The paper explores how global commercial discourses and the politics of aspiration in post-apartheid South Africa may be seen as contributing to the restructuring of spaces of multilingualism and the refiguring of indexical values of English and South African languages. The analysis takes its point of departure in how late-modern lifestyles, identities, aspirations and imaginations are represented across local and transnational commercial signage in the Western Cape township of Khayelitsha, focusing in particular on how different languages are multimodally constituted and differentially represented in two different sub-genres of commercial billboards.

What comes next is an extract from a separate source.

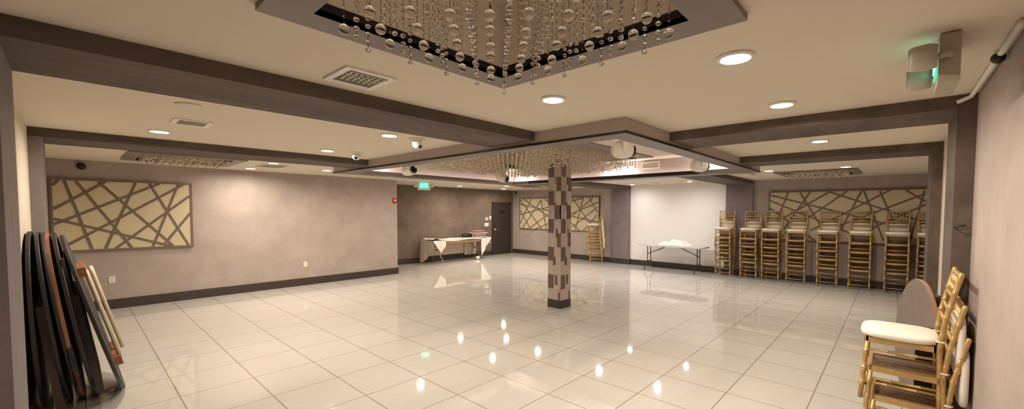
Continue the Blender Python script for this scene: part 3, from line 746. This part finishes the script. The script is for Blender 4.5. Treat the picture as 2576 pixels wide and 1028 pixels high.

We suggest that new late-modern multimodal representations of identity, and the way multilingual resources are configured into new repertoires and genres of subjectivity, may be one important factor in how social transformation is mediated in changing perceptions and practices of language, while simultaneously and paradoxically reinforcing traditional conceptions of cultural authenticity and self-representation.

Notes

1. A spaza is a local Afrikaans word denoting a small grocery store. In this context, we note the difficulty in assigning proper names, such as Siya, to any particular language. It could be argued that Siya's is an English word due to the possessive “s” (but see relevant papers in Shohamy and Gorter Citation2009), and that spaza, although an originally Afrikaans word, is now an English-adapted loan. However, these types of contention rest on the assumption that it is meaningful to attempt to, or want to, distinguish languages as distinct and separate systems, rather than acknowledge that some notion of (clines of) hybridity can better account for the data.

2. A particularly interesting example of incongruities arising from intertextualities of signage is the following name of a hair salon in Hillbrow, Johannesburg, “Repent the Lord is nigh Hair Salon” (Susan van Zyl, personal communication).

3. Margin real/given/new or margin ideal/given/new refer to compositions where a Centre is presented as “the nucleus of information to which all the other elements are in some sense subservient” (Kress and van Leeuwen 2006, 196); that is, ancillary and dependent.

4. We are less certain as to why the Castle Milk Stout advertisement should be an exception to the generalization regarding language and spatial placement, but suspect that we might be dealing with an instance of some form of “hierarchy of periodicity”, namely a situation where what was New at some point becomes Given, or a cyclical realization of theme-rheme, as a person (or object) moves through interconnected spaces. The Castle advert is an old advert that is now “moving through interconnected spaces”; that is, from urban city environments to township environments. Such a stance would be in accord with a dynamic view of signage in linguistic landscapes.

5. The extent to which speakers actually do construct alignments and footings in relation to the particular voices we have identified here, in what ways this is manifested and how they may be explored is a matter for further empirical investigation.